▶ REQUEST
Up to and including the line with "random.seed(7)", please set down the entries below exactly, starting from the first line.

▶ RECORDED DATA
━━━━━━━━━━━━━━━━

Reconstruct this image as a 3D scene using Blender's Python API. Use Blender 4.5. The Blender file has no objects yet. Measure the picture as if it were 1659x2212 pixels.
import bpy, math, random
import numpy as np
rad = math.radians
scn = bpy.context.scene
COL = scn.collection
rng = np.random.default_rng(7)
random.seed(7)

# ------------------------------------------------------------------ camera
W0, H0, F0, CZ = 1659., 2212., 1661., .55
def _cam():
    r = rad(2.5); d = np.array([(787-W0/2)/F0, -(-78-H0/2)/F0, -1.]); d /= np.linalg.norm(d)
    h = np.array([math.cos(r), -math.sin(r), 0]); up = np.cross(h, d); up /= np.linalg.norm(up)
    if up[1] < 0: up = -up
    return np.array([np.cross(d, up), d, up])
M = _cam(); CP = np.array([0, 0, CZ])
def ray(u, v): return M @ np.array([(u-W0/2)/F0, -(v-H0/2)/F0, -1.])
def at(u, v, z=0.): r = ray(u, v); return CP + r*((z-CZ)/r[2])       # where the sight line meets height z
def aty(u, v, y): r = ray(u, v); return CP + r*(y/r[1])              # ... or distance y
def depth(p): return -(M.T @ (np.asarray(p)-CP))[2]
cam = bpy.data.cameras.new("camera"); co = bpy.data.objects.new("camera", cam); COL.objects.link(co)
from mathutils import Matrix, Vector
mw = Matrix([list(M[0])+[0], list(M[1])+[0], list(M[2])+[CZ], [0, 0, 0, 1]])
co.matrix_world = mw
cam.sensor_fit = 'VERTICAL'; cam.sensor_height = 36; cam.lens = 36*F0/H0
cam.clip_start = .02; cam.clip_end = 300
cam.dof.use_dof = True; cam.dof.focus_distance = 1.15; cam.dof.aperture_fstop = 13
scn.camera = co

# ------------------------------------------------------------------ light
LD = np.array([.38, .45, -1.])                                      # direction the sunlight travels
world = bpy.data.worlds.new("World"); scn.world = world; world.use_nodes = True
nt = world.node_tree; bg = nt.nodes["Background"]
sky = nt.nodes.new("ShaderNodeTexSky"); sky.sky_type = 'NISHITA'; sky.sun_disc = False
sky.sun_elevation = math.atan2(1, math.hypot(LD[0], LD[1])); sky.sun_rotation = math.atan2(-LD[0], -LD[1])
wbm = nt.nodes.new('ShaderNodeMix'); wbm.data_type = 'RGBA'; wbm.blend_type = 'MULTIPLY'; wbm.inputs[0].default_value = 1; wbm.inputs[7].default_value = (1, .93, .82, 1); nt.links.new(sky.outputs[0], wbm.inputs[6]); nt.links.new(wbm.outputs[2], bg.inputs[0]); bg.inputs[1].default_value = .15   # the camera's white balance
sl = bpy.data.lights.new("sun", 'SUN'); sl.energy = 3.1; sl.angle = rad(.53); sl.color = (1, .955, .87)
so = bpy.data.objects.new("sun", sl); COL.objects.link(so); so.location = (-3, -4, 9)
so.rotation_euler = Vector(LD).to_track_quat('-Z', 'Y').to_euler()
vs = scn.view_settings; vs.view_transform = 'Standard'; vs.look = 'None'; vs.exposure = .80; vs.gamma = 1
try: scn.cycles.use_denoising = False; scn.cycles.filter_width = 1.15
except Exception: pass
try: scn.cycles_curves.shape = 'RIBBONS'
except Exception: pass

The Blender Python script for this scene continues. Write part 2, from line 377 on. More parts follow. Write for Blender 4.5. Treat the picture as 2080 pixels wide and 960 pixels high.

━━━━━━━━━━━━━━━━

▶ OUTPUT
Reconstruct this image as a 3D scene using Blender's Python API. Use Blender 4.5. The Blender file has no objects yet. Measure the picture as if it were 1659x2212 pixels.
import bpy, math, random
import numpy as np
rad = math.radians
scn = bpy.context.scene
COL = scn.collection
rng = np.random.default_rng(7)
random.seed(7)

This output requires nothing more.